If he didn’t tell us all he knew, he told us enough to demonstrate that he was a man of prodigious erudition. Science, literature, history—he was at home in every field of human knowledge and we learnt things we had never suspected. Constantinople, for instance—none of us had realised until Monsieur X threw out the information that Constantinople was a mediaeval poet, unduly neglected but whose compositions were on a par with those of Vercingetorix. We hadn’t known that Newton’s Fourth Law was embodied in British jurisprudence and that it stipulated the penalties for housebreaking and counterfeiting. Hieroglyphs, Monsieur X explained to one of his listeners, were only dangerous in the mating season and were at all times notably less aggressive than cosines.

We were so awed by Monsieur X’s scholarship that it came as no surprise to us when he obtained an appointment as a high-school teacher. A newspaper report which appeared not long afterwards shattered us all. Monsieur X, it stated, had been arrested and sentenced to a prison term for having used forged papers to get the post. At least that was the official story. Our own view was that one of the intelligence services must have caught up with him at last.

For me, there was no other place quite like the Coupole. The Dôme was never so welcoming. However hard you tried (supposing you wanted to try) there was no hope of summoning up the ghosts of Hemingway and his friends. The Select, across the road, was brisk, too brisk to make a suitable setting for Monsieur de Beauharnais and Ferdinand Lop. A few hundred metres away was the Closerie des Lilas. Little brass plates were fixed to certain tables bearing the names of celebrated clients who had sat there. Lenin was one of them. It was unlikely that he would have chosen to infest the Closerie in its present guise. The decor was refined. The clientele was well dressed, well behaved and well heeled. Lenin would no longer have felt at home there and the prices would be well out of his reach. They were certainly out of mine.

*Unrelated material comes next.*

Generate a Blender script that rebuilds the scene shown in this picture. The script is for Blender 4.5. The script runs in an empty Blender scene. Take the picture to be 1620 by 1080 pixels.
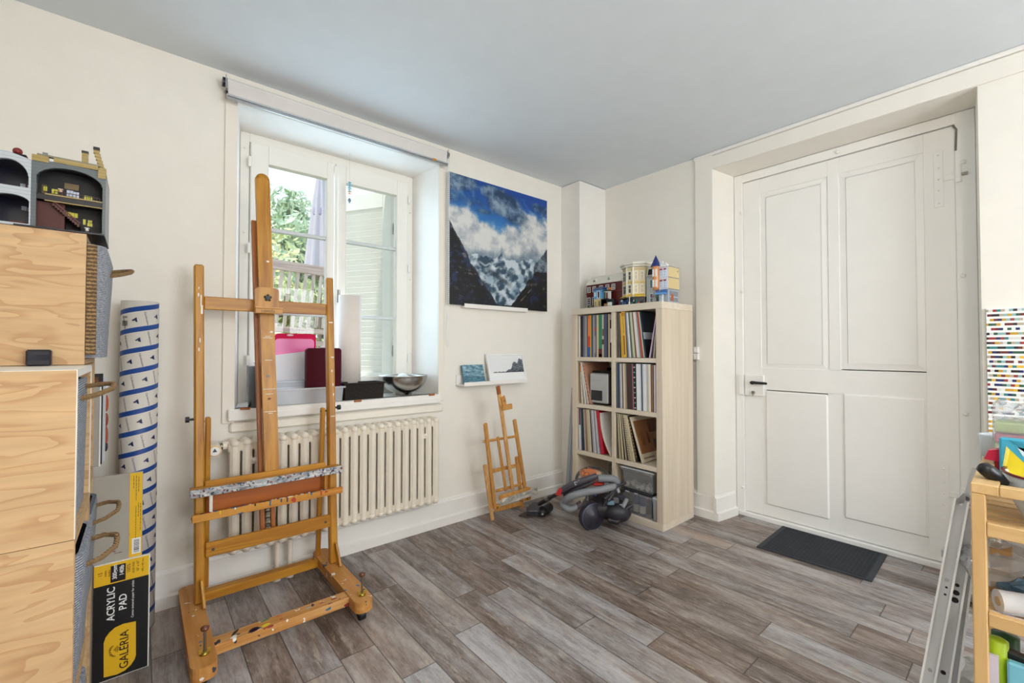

If you went outside Montparnasse (but habitués like myself didn’t often do anything so bizarre) you could choose between the St Germain cafés. I was quite happy to leave the choosing to other people. The Deux Magots (or was it the Flore?) was full of tourists, when these started coming back to Paris, all looking for some existentialists to make an appearance. Lipp specialised in serving politicians. Unless you had spent some years making a public pest of yourself as a minister or deputy (and collecting a fortune in the process) you were made to feel an intruder.

But there was never a moment when your heart wasn’t lightened by the prospect of dropping in at the Coupole to shake hands with the waiters, all of them old friends, to listen to Robert’s ironic reflections on life and the vagaries of customers, to eat a couple of sausages with fried potatoes (the cheapest dish on the menu and no less delicious for that) and to drink a sérieux of beer. (If someone else was paying, you ordered a formidable instead.) The Coupole was more precious to us than the Louvre. And we didn’t have to look at Sartre in his corner.